Imtiaz Gul (Islamabad) 08/12/08December 8, 2008

In what appeared to be a response to international pressure, the Pakistani authorities arrested about a dozen activists on Monday and sealed the offices of a militant outfit formerly known as Lashkar-e-Taiba. The group is accused of being involved in the recent terror attacks in the Indian commercial city of Mumbai. Tensions are high in India and Pakistan.

Indian allegations of Pakistani involvement in the recent deadly attacks in Mumbai have heightened tensions between the two rival neighbours
Indian allegations of Pakistani involvement in the recent deadly attacks in Mumbai have heightened tensions between the two rival neighboursImage: picture-alliance/dpa

The string of allegations and the media hype in India since the Mumbai attacks have triggered some fears of an armed conflict with Pakistan.

Early last week, leaders in Washington and London in particular felt the need to intervene to pacify angry Indians and to urge Pakistan to cooperate in the investigations into the attacks.

But mutual allegations and expressions of mistrust continue to cause alarm.

Special cabinet session

It was against this context that Pakistan's cabinet committee on defence held an unusual session on Monday, despite a public holiday.

The presence of the prime minister, the army chief and the head of the mighty Inter Services Intelligence (ISI) underscored the sense of urgency that the Indian government's belligerent statements have triggered in Islamabad.

Information minister Sherry Rehman told media after the meeting that Pakistan was “a responsible, democratic state, committed to safeguarding its national interest and fulfilling its international obligations.”

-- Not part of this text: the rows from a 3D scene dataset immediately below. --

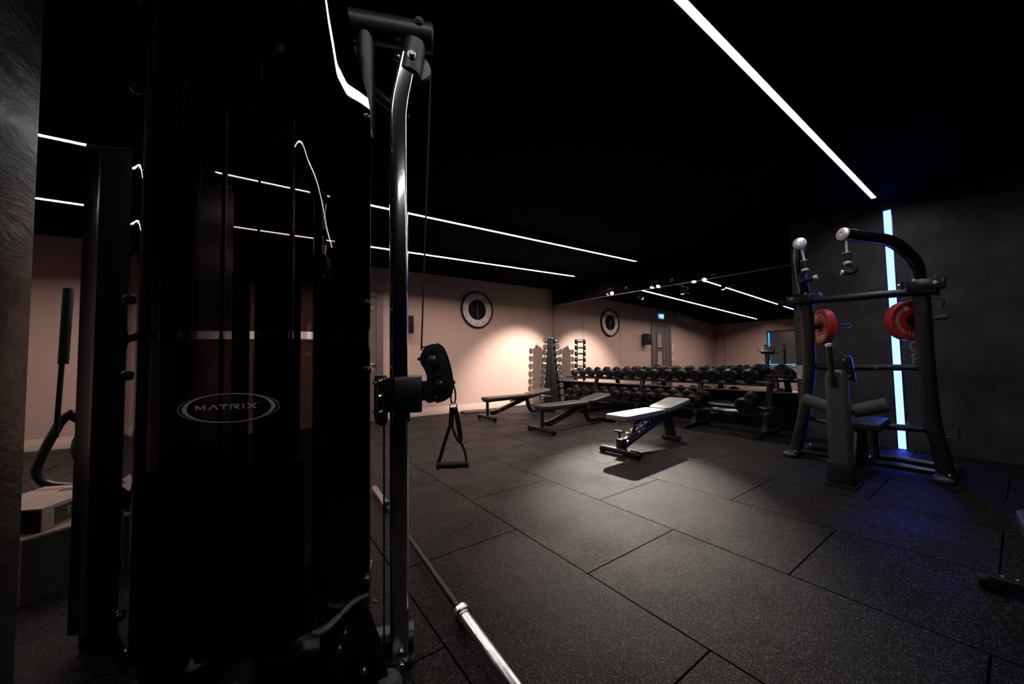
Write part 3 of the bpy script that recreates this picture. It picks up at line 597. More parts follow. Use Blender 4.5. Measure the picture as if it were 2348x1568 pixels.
# ------------------------------------------------------------------ plate loaded pulldown machine
PX, PY = 4.9, 0.93
pm = thing('pulldown_machine', 'black plate-loaded pulldown machine with two overhead arms before the blue light bar', 'gym machine', (PX, PY, 0))
op = rrect(0.13, 0.12, 0.045, 5); rt = 0.032
MB().tube([(-0.06, -0.44, 0.06), (-0.06, 0.50, 0.06)], rt).tube([(0.25, -0.44, 0.06), (0.25, 0.50, 0.06)], rt).tube([(-0.80, 0.0, 0.06), (-0.35, 0.0, 0.06), (-0.06, 0.0, 0.075), (0.25, 0, 0.06)], rt, fillet=0.1).build('base_frame', M['black_satin'], pm)
for s, y, nm in ((1, 0.575, 'l'), (-1, -0.495, 'r')):
    f_ = MB().prism([(-0.20, -0.05), (-0.18, -0.065), (0.42, -0.065), (0.45, -0.05), (0.45, 0.05), (0.42, 0.065), (-0.18, 0.065), (-0.20, 0.05)], 0.055, Matrix.Translation((0, y, 0.002)), bev=0.014).build('foot', M['black'], pm)
    b = MB()
    for x in (-0.10, 0.24, 0.36): b.bolt((x, y - 0.03, 0.056), (0, 0, 1), 0.011, 0.012)
    b.build('bolts', M['chrome'], f_)
    MB().ball((-0.19, y, 0.03), 0.05, (0.5, 1.28, 0.58)).build('foot_cap', M['grey_satin'], f_)
    if s > 0: pts = [(0, 0.57, 0.05), (0, 0.475, 0.47), (0, 0.41, 0.95), (0, 0.41, 1.68)]
    else: pts = [(0, -0.50, 0.05), (0, -0.435, 0.50), (0, -0.425, 0.95), (0, -0.425, 1.66)]
    MB().tube(pts, .05, prof=rrect(0.125, 0.11, 0.045, 5), fillet=0.10, up=(0, 1, 0)).build('upright', M['black'], pm)
    yy = 0.41 if s > 0 else -0.43
    b = MB().box((-0.06, yy + s * 0.03, 1.695), (0.13, 0.23, 0.10), bev=0.012).box((0.0, yy + s * 0.09, 1.68), (0.16, 0.022, 0.17), bev=0.008).box((-0.02, yy - s * 0.12, 1.70), (0.12, 0.014, 0.10), bev=0.004)
    b.build('pivot_bracket', M['black_satin'], pm)
    b = MB().bolt((-0.02, yy + s * 0.10, 1.70), (0, s, 0), 0.018, 0.02).bolt((-0.03, yy - s * 0.128, 1.72), (0, -s, 0), 0.012, 0.016).bolt((-0.127, yy + s * 0.09, 1.70), (-1, 0, 0), 0.010, 0.014).bolt((-0.127, yy - s * 0.03, 1.74), (-1, 0, 0), 0.008, 0.012)
    b.build('bolts', M['steel'], pm)
    ya = 0.42 if s > 0 else -0.42; yb = 0.34 if s > 0 else -0.33; ye = 0.19 if s > 0 else -0.106
    pts = [(0.0, ya, 1.72), (-0.06, ya, 1.90), (-0.42, yb, 2.065), (-0.90, ye, 2.095)]
    arm = MB().tube(pts, 0.047, fillet=0.16, seg=20).build('lever_arm', M['black_satin'], pm)
    dirv = (V(*pts[3]) - V(*pts[2])).normalized(); e = V(*pts[3])
    MB().lathe([(0, 0.016), (0.008, 0.016), (0.012, 0.021), (0.040, 0.018), (0.051, 0.008), (0.051, -0.004), (0, -0.004)], Matrix.Translation(e) @ dirv.to_track_quat('Z', 'Y').to_matrix().to_4x4(), 28).build('end_cap', M['white_cap'], arm)
    hx = -0.86; hy = 0.19 if s > 0 else -0.115
    tl = R(9) * s if s > 0 else 0
    hh = MB().cyl((hx, hy, 2.06), (hx, hy - 0.5 * math.sin(tl) * 0.22, 1.94), 0.009).build('hanger_rod', M['white_cap'], arm)
    hy2 = hy - 0.5 * math.sin(tl) * 0.22
    hb = MB().cyl((hx, hy2, 1.94), (hx, hy2 - 0.006, 1.868), 0.026, bev=0.003)
    if s < 0: hb.tube([(hx, hy2, 1.85), (hx, hy2 - 0.045, 1.825), (hx, hy2 - 0.05, 1.785), (hx, hy2 - 0.025, 1.765), (hx - 0.02, hy2 + 0.03, 1.775)], 0.020, fillet=0.03)
    else: hb.tube([(hx, hy2, 1.85), (hx, hy2 + 0.04, 1.81), (hx, hy2 + 0.05, 1.75), (hx, hy2 - 0.062, 1.772)], 0.019, fillet=0.03)
    hb.build('hand_grip', M['grip'], arm)
    cb = MB().cyl((hx, hy2, 1.868), (hx, hy2 - 0.002, 1.845), 0.028, bev=0.003).cyl((hx, hy2, 1.943), (hx, hy2, 1.937), 0.029)
    if s < 0: cb.cyl((hx - 0.018, hy2 + 0.025, 1.774), (hx - 0.024, hy2 + 0.042, 1.777), 0.022, bev=0.003)
    else: cb.cyl((hx, hy2 - 0.058, 1.771), (hx, hy2 - 0.085, 1.777), 0.021, bev=0.003)
    cb.build('grip_collar', M['white_cap'], arm)
    # weight horn
    dz = V(0.64, -0.77, 0) if s > 0 else V(0.69, 0.72, 0); dz.normalize()
    pc = V(5.06 - PX, (1.25 if s > 0 else 0.612) - PY, 1.398)
    MB().tube([(0.0, ya - s * 0.0, pc.z), tuple(pc - dz * 0.10), tuple(pc - dz * 0.045)], 0.030, fillet=0.05).lathe([(0, 0), (0.055, 0), (0.055, 0.012), (0, 0.012)], Matrix.Translation(pc - dz * 0.056) @ dz.to_track_quat('Z', 'Y').to_matrix().to_4x4(), 24).build('horn_bracket', M['black_satin'], pm)
    MB().cyl(tuple(pc - dz * 0.05), tuple(pc + dz * 0.24), 0.0235, bev=0.003).build('weight_horn', M['chrome'], pm)
MB().tube([(-0.07, -0.52, 1.635), (-0.07, 0.64, 1.675)], 0.036, seg=20).build('top_crossbar', M['black'], pm)
MB().tube([(0.03, -0.40, 0.96), (0.03, 0.40, 0.96)], 0.030).build('middle_crossbar', M['black'], pm)
MB().tube([(0.02, -0.41, 0.41), (-0.05, -0.07, 0.41), (-0.05, -0.065, 0.06)], 0.030, fillet=0.03).tube([(0.02, 0.42, 0.41), (-0.25, 0.10, 0.41)], 0.028).build('seat_frame', M['black_satin'], pm)
b = MB().prism([(-0.072, 0.0), (0.072, 0.0), (0.066, 0.90), (0.05, 0.955), (0.0, 0.965), (-0.05, 0.955), (-0.066, 0.90)], 0.13, Matrix.Translation((-0.91, 0.0, 0)) @ Matrix(((0, 0, 1), (1, 0, 0), (0, 1, 0))).to_4x4(), bev=0.022, seg=3)
b.build('front_column', M['grey_satin'], pm)
MB().box((-0.845, 0.0, 0.10), (0.155, 0.175, 0.20), bev=0.02).box((-0.845, 0, 0.010), (0.20, 0.20, 0.018), bev=0.004).build('column_base', M['black'], pm)
MB().tube([(-0.93, 0.01, 0.86), (-0.93, 0.02, 1.165)], 0.020).box((-0.918, 0.0, 0.88), (0.02, 0.045, 0.11), bev=0.008).build('adjust_lever', M['black'], pm)
MB().cyl((-0.93, 0.02, 1.16), (-0.93, 0.0205, 1.188), 0.023, bev=0.003).build('lever_cap', M['white_cap'], pm)
MB().prism([(-0.05, 0.88), (0.07, 0.86), (0.05, 1.06), (0.03, 1.085), (-0.04, 1.085), (-0.05, 1.06)], 0.10, Matrix.Translation((-0.70, -0.01, 0)) @ Matrix(((0, 0, 1), (-1, 0, 0), (0, 1, 0))).to_4x4(), bev=0.014).bolt((-0.70, -0.02, 1.04), (-1, 0, 0), 0.010, 0.012).bolt((-0.70, -0.05, 0.90), (-1, 0, 0), 0.010, 0.012).build('pad_bracket', M['black_satin'], pm)
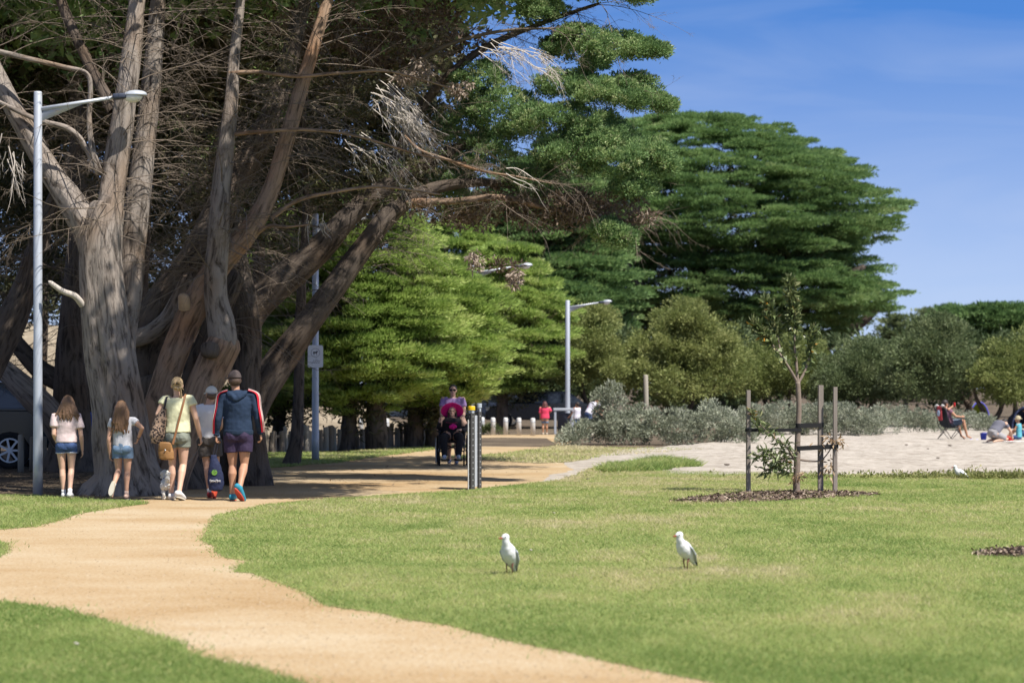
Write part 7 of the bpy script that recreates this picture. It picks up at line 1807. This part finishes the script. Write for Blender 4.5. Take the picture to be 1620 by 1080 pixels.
bm = bmesh.new(); bm_chain(bm, [(-0.10, 0.10, 0.88), (0.02, 0.12, 0.865), (0.12, 0.10, 0.89)], [0.012, 0.018, 0.012], 8); obj('print', bm, M('dusky_print', (0.16, 0.03, 0.05), 0.9, 0.2), T, True)
bm = bmesh.new(); bm_ell(bm, (-0.02, 0.20, 0.80), (0.085, 0.05, 0.055)); o = obj('pink_pouch', bm, m_hot, None, True); remesh(o, 0.01, 3, 0.03, 0.05)
o.location = (g[0], g[1] - 0.35, 0); o.rotation_euler = (0, 0, math.pi); tag(o, 'bright pink pouch held on the lap of the woman in the wheelchair', 'pouch')

# ---------------------------------------------------------------- small far figures
H = 1.12
g = G(862, 687.5)
T, J = person(g, RD(-8), 'child in a bright coral pink top standing by the white bollards', H, dict(elR=(0.21, -0.02, 0.78), wrR=(0.10, 0.10, 0.72), handR=(-1, 0.3, 0), ankL=(-0.06, 0, 0.06), ankR=(0.06, 0.05, 0.06)), m_skin3, True, 1.25, hs=1.42, voxel=0.012)
shirt(T, J, H, M('coral_cotton', (0.66, 0.055, 0.12), 0.85, 0.06), sleeve=0.9, hem=-0.15, ease=0.026, sl_r=1.2, fold=0.02)
shorts(T, J, H, m_denim2, 0.7, 1.0)
for S_ in 'LR': shoe(T, J, S_, H, m_white_sole, m_white_sole)
hair_long(T, J, 1.35, M_hair('auburn_hair', (0.10, 0.03, 0.025)), 0.06, 0.03, 24, 9)
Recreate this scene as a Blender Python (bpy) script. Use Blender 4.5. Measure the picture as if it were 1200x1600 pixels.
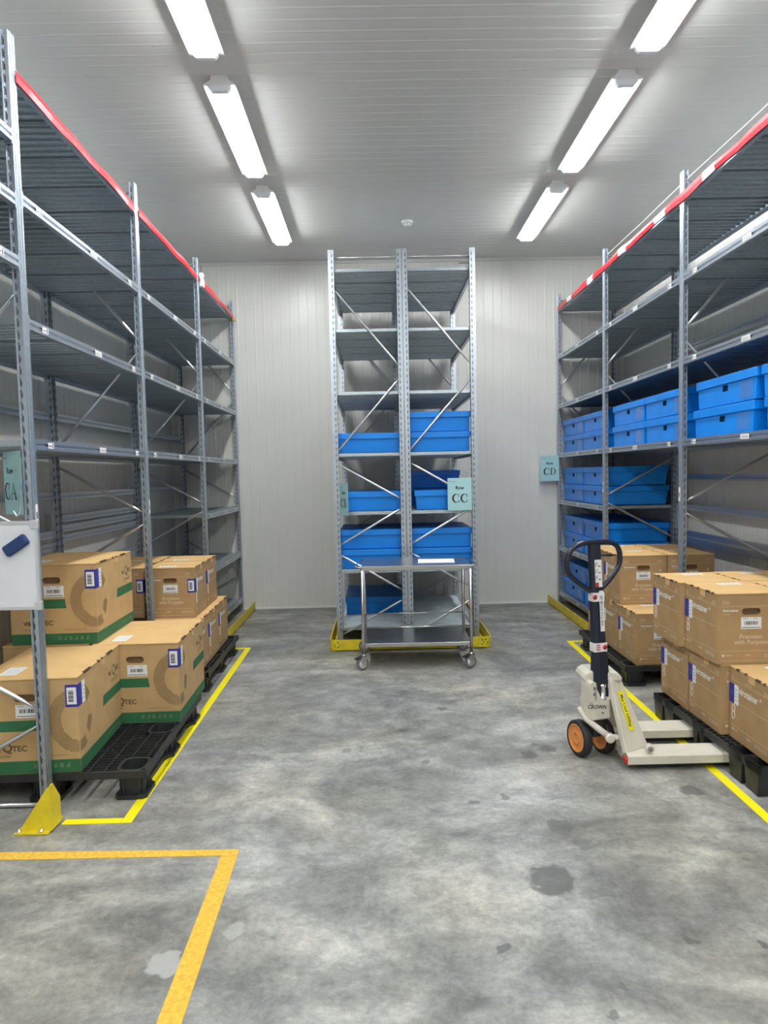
import bpy, bmesh, math, random
from mathutils import Matrix, Vector
PI = math.pi
random.seed(7)
for _o in list(bpy.data.objects):
    bpy.data.objects.remove(_o)
SC = bpy.context.scene
COL = SC.collection

# ------------------------------------------------------------------ camera
FPX = 1128.04
cd = bpy.data.cameras.new('camera')
cd.sensor_fit = 'VERTICAL'; cd.sensor_height = 36.0; cd.sensor_width = 27.0
cd.lens = FPX / 1600 * 36
cd.shift_x = -1.05 / 1600; cd.shift_y = 14.8 / 1600
cd.clip_start = 0.05
cam = bpy.data.objects.new('camera', cd); COL.objects.link(cam)
FW = Vector((0.01061347, 0.99776821, -0.06592377)); RT = Vector((0.99970939, -0.01201495, -0.02089905)); UP = Vector((0.02164448, 0.0656828, 0.99760578))
cam.matrix_world = Matrix(((RT.x, UP.x, -FW.x, 0), (RT.y, UP.y, -FW.y, 0), (RT.z, UP.z, -FW.z, 1.6), (0, 0, 0, 1)))
SC.camera = cam
SC.view_settings.view_transform = 'Standard'; SC.view_settings.look = 'None'
SC.view_settings.gamma = 1; SC.view_settings.use_curve_mapping = False
SC.view_settings.exposure = 2.05
TUBE = 11.0           # strength of the fluorescent battens
w = bpy.data.worlds.new('world'); SC.world = w; w.use_nodes = True
w.node_tree.nodes['Background'].inputs[0].default_value = (.8, .85, .9, 1)
w.node_tree.nodes['Background'].inputs[1].default_value = 0.2

# ------------------------------------------------------------------ materials
def mat(name, col, rough=.6, metal=0., emit=0., noise=None, bump=None, spec=.5, alpha=1., coat=0.):
    m = bpy.data.materials.new(name); m.use_nodes = True
    nt = m.node_tree; b = nt.nodes['Principled BSDF']
    b.inputs['Base Color'].default_value = (*col, 1); b.inputs['Roughness'].default_value = rough
    b.inputs['Metallic'].default_value = metal; b.inputs['Specular IOR Level'].default_value = spec
    if coat: b.inputs['Coat Weight'].default_value = coat
    if emit:
        b.inputs['Emission Color'].default_value = (*col, 1); b.inputs['Emission Strength'].default_value = emit
    if alpha < 1: b.inputs['Alpha'].default_value = alpha
    if noise:
        sc, amt, stretch = noise
        tc = nt.nodes.new('ShaderNodeTexCoord'); mp = nt.nodes.new('ShaderNodeMapping'); mp.inputs['Scale'].default_value = stretch
        n = nt.nodes.new('ShaderNodeTexNoise'); n.inputs['Scale'].default_value = sc; n.inputs['Detail'].default_value = 5
        r = nt.nodes.new('ShaderNodeValToRGB')
        r.color_ramp.elements[0].position = .3; r.color_ramp.elements[1].position = .7
        r.color_ramp.elements[0].color = (*[c * (1 - amt) for c in col], 1); r.color_ramp.elements[1].color = (*[min(1, c * (1 + amt)) for c in col], 1)
        nt.links.new(tc.outputs['Object'], mp.inputs[0]); nt.links.new(mp.outputs[0], n.inputs['Vector'])
        nt.links.new(n.outputs['Fac'], r.inputs[0]); nt.links.new(r.outputs[0], b.inputs['Base Color'])
        if bump:
            bp = nt.nodes.new('ShaderNodeBump'); bp.inputs['Strength'].default_value = bump; bp.inputs['Distance'].default_value = .002
            nt.links.new(n.outputs['Fac'], bp.inputs['Height']); nt.links.new(bp.outputs[0], b.inputs['Normal'])
    return m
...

She said Pakistan “rejects terrorism in all forms and manifestations and recognises that actions against terrorism are integral to its core interests,” saying Pakistan would comply with the Indian investigation and would do its utmost to uproot terror networks wherever they were.

Islamabad under international pressure

Observers claim that international pressure has shaken Pakistan's fragile democratic government, which has been trying to demonstrate its readiness to take part in anti-terror investigations.

But former minister Wazir Jogezai said that building pressure on Pakistan alone could be counterproductive. He said it could “strengthen the agents of destruction” and that pressure should be applied “with lots of care and intelligence.”

“It is not only a military question. It is an intellectual and material question. Pakistan has to be helped intellectually, materially and militarily.”

ISI officers have terror links, says US

The media both in Pakistan and outside have running reports for days now that the US has asked for access to a few senior ISI officers including one of its former heads, General Hameed Gul, whom they reportedly want to put on the international terror list, accusing them of having links with Islamist groups.

Wazir Jogezai thinks this is absurd and “nonsensical” and that if the US wants to make such “demands” then the American University of Nebraska “should be taken to task” for its involvement in changing the Afghan curriculum in the late 1970s.

Soon after the CIA began arming the anti-Soviet Russian resistance in Afghanistan, the university was commissioned to revise the text books for Afghan children in such a way as to inject the spirit of Jihad in them.

After the fall of the Taliban seven years ago, the American administration again spent several million dollars to revise Afghan school text books.

Many Pakistanis hold the United States equally responsible for the conditions that Afghanistan and Pakistan find themselves itself in today.